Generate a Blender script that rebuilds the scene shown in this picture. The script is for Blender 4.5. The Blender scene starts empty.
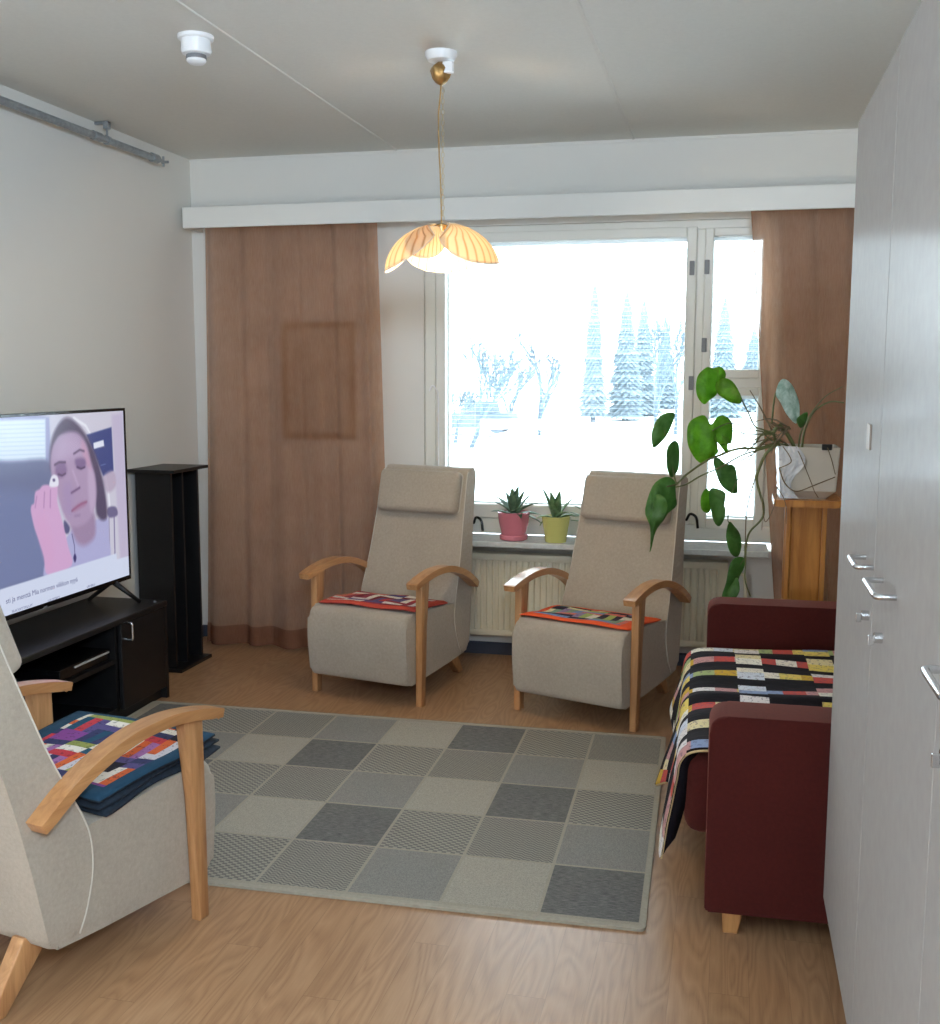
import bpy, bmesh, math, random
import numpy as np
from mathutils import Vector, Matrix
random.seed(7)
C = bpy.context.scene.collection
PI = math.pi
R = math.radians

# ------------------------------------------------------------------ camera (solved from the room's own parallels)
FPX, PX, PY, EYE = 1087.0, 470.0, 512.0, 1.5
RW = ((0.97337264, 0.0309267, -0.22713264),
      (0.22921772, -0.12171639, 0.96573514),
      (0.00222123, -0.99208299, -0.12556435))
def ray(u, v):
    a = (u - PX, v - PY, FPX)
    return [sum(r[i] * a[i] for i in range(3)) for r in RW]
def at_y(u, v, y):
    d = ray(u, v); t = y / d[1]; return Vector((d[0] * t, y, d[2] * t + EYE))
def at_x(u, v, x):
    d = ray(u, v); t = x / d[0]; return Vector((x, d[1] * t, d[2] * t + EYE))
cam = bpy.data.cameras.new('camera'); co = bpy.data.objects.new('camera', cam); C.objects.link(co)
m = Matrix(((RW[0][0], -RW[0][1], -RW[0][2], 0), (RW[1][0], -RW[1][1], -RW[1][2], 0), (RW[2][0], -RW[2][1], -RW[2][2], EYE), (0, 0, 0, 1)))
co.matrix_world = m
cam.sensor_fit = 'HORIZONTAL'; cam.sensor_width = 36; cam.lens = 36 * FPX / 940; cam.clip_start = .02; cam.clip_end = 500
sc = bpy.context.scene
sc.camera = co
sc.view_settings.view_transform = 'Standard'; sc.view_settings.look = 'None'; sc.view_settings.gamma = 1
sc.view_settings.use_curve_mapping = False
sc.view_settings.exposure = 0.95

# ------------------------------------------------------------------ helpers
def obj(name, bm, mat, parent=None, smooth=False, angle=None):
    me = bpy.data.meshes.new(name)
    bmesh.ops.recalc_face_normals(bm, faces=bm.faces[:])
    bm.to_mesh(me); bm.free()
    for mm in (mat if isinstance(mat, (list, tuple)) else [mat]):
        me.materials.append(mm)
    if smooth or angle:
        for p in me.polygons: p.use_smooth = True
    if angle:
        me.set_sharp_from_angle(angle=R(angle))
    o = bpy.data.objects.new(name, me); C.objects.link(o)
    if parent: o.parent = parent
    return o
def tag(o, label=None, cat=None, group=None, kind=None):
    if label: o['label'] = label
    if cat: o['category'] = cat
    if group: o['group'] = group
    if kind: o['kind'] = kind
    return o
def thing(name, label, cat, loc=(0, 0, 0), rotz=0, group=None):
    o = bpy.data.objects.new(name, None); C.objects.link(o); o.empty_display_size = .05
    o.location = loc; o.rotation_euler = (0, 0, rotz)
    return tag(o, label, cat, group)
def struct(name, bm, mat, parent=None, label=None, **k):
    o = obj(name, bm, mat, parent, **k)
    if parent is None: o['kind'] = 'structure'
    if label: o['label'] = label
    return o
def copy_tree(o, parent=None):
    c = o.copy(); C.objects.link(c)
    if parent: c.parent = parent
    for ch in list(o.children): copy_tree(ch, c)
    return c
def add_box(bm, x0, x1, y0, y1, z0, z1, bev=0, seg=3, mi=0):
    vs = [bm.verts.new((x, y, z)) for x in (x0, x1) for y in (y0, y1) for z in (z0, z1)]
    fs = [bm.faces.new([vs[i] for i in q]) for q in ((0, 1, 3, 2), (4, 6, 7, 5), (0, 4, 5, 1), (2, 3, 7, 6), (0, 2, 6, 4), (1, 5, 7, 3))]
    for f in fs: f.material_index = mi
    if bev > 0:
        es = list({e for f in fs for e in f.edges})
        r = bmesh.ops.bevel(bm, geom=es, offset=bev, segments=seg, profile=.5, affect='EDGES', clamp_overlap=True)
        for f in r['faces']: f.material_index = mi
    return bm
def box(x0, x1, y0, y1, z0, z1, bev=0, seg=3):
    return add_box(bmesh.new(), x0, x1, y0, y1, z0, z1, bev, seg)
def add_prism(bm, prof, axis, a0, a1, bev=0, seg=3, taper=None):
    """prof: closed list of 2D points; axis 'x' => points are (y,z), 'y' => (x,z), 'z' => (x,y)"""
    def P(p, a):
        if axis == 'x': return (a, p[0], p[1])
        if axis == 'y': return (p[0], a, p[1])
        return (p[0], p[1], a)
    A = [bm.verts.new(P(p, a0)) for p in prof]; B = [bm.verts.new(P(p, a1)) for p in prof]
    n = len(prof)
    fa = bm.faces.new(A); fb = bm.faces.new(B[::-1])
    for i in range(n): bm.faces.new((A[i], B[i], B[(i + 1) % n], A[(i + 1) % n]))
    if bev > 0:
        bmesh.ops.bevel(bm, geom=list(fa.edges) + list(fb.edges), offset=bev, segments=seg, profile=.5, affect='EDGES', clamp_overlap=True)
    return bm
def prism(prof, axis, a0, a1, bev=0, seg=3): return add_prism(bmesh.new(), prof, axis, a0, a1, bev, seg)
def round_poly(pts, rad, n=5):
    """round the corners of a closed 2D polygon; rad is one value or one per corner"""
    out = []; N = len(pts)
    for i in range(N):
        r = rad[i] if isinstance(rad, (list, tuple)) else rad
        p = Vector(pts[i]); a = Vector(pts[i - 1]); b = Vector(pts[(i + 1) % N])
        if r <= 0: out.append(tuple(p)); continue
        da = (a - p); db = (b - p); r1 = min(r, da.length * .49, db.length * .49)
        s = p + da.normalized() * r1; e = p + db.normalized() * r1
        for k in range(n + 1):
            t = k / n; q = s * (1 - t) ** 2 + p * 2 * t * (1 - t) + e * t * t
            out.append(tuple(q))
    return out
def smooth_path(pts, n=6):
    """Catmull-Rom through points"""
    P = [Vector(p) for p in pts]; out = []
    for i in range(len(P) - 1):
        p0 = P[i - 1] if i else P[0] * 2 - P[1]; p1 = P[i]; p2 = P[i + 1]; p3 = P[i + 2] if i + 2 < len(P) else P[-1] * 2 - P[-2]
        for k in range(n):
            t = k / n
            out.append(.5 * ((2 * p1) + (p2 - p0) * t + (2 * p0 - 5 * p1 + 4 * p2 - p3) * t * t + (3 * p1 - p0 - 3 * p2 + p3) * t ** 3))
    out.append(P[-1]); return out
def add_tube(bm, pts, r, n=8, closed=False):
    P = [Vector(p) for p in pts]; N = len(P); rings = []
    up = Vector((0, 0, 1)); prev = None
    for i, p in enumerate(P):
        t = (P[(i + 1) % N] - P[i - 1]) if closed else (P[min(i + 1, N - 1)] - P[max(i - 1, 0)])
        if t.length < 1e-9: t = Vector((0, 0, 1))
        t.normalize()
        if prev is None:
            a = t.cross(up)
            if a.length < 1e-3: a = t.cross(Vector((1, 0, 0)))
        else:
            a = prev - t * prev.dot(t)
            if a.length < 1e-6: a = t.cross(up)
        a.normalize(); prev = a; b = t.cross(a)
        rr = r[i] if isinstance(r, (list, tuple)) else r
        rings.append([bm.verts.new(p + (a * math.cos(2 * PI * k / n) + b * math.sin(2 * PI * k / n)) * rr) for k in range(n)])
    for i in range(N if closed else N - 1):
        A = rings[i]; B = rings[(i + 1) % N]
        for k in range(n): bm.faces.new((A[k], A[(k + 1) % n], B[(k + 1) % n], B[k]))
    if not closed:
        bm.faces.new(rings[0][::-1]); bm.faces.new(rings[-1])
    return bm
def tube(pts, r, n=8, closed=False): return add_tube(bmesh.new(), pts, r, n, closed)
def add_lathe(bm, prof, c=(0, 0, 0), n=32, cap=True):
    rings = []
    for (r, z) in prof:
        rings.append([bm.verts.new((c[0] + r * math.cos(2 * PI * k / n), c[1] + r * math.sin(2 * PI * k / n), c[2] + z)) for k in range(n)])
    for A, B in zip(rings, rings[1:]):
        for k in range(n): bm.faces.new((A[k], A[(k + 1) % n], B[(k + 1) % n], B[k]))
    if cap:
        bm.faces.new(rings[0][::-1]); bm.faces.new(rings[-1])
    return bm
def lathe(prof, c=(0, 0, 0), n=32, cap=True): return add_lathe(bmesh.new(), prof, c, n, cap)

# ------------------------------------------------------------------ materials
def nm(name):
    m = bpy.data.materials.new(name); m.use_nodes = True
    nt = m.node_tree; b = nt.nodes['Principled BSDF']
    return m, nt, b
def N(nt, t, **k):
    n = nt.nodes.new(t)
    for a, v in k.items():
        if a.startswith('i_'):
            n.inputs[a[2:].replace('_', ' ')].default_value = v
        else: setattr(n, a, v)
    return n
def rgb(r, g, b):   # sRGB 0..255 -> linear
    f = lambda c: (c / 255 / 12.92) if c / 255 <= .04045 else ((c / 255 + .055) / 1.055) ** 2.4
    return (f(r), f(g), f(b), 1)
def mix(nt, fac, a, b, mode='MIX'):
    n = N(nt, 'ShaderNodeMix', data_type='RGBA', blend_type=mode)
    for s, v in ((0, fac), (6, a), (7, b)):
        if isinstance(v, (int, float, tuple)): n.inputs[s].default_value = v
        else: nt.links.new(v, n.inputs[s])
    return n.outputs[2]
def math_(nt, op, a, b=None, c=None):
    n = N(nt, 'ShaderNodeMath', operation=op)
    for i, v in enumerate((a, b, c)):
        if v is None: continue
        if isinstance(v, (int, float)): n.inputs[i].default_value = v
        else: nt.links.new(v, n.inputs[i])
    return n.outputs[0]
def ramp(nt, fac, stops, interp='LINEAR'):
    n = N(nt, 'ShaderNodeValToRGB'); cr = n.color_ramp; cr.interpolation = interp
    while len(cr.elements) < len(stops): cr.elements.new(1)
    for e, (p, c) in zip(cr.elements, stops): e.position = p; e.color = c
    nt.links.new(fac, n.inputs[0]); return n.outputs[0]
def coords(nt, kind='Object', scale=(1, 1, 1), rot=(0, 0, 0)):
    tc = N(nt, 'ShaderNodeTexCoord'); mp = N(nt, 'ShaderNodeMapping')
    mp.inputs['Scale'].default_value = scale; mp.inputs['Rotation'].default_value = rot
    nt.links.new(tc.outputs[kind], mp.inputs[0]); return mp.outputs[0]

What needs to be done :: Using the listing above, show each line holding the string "scene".

Answer to the exercise ::
Generate a Blender script that rebuilds the scene shown in this picture. The script is for Blender 4.5. The Blender scene starts empty.
C = bpy.context.scene.collection
sc = bpy.context.scene